## DIRECTIONS
Take the material below and retype it in full; pictures are left out.

## begin STORED DATA

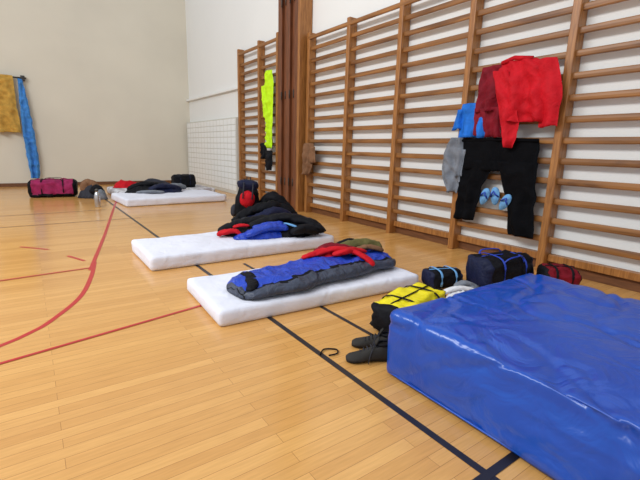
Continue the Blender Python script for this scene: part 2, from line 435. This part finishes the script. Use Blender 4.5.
# ---------------------------------------------------------------- sleeping bag on nearest mattress
def sleeping_bag(name,path,z0,mats):
    P=catmull(path,18); bm=bmesh.new(); rings=[]; N=56
    for i,p in enumerate(P):
        q=P[min(i+1,len(P)-1)]; o=P[max(0,i-1)]
        t=Vector((q[0]-o[0],q[1]-o[1],0)).normalized(); n=Vector((-t.y,t.x,0))
        ring=[]
        for k in range(N):
            a=2*math.pi*k/N
            c=math.copysign(abs(math.cos(a))**.85,math.cos(a)); s=math.copysign(abs(math.sin(a))**.8,math.sin(a))
            w=1+.22*noise.noise(Vector((p[0]*3.2,c*1.2,2)))
            fold=.036*(ridged(p[0]*1.2,c*p[2]*1.4,4.5,7,2)-.35)
            v=Vector((p[0],p[1],0))+n*c*p[2]*w
            if s>0: z=p[3]*(.4+.6*s)+fold*s+.03*noise.noise(Vector((p[0]*2.5,c*2,9)))*s
            else: z=p[3]*.4*(1+s)
            ring.append(bm.verts.new((v.x,v.y,z0+max(0.003,z))))
        rings.append(ring)
    for i in range(len(rings)-1):
        for k in range(N):
            f=bm.faces.new((rings[i][k],rings[i][(k+1)%N],rings[i+1][(k+1)%N],rings[i+1][k]))
            lim=N*(.36+.04*noise.noise(Vector((i*.1,0,0))))
            f.material_index=1 if (k>lim or i<12) else 0
            if (lim-1.2<=k<=lim) : f.material_index=2
            if i<3 : f.material_index=2
    for rr in (rings[0],rings[-1]): bm.faces.new(rr).material_index=1
    limb(bm,[(1.31,2.80,z0+.07,.035),(1.38,2.86,z0+.09,.045),(1.42,3.0,z0+.11,.05),(1.42,3.12,z0+.10,.045),(1.38,3.2,z0+.05,.03)],z0,2,.6,3)
    return mkobj(name,bm,mats)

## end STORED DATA

## COMPLETE RESPONSE
Continue the Blender Python script for this scene: part 2, from line 435. This part finishes the script. Use Blender 4.5.
# ---------------------------------------------------------------- sleeping bag on nearest mattress
def sleeping_bag(name,path,z0,mats):
    P=catmull(path,18); bm=bmesh.new(); rings=[]; N=56
    for i,p in enumerate(P):
        q=P[min(i+1,len(P)-1)]; o=P[max(0,i-1)]
        t=Vector((q[0]-o[0],q[1]-o[1],0)).normalized(); n=Vector((-t.y,t.x,0))
        ring=[]
        for k in range(N):
            a=2*math.pi*k/N
            c=math.copysign(abs(math.cos(a))**.85,math.cos(a)); s=math.copysign(abs(math.sin(a))**.8,math.sin(a))
            w=1+.22*noise.noise(Vector((p[0]*3.2,c*1.2,2)))
            fold=.036*(ridged(p[0]*1.2,c*p[2]*1.4,4.5,7,2)-.35)
            v=Vector((p[0],p[1],0))+n*c*p[2]*w
            if s>0: z=p[3]*(.4+.6*s)+fold*s+.03*noise.noise(Vector((p[0]*2.5,c*2,9)))*s
            else: z=p[3]*.4*(1+s)
            ring.append(bm.verts.new((v.x,v.y,z0+max(0.003,z))))
        rings.append(ring)
    for i in range(len(rings)-1):
        for k in range(N):
            f=bm.faces.new((rings[i][k],rings[i][(k+1)%N],rings[i+1][(k+1)%N],rings[i+1][k]))
            lim=N*(.36+.04*noise.noise(Vector((i*.1,0,0))))
            f.material_index=1 if (k>lim or i<12) else 0
            if (lim-1.2<=k<=lim) : f.material_index=2
            if i<3 : f.material_index=2
    for rr in (rings[0],rings[-1]): bm.faces.new(rr).material_index=1
    limb(bm,[(1.31,2.80,z0+.07,.035),(1.38,2.86,z0+.09,.045),(1.42,3.0,z0+.11,.05),(1.42,3.12,z0+.10,.045),(1.38,3.2,z0+.05,.03)],z0,2,.6,3)
    return mkobj(name,bm,mats)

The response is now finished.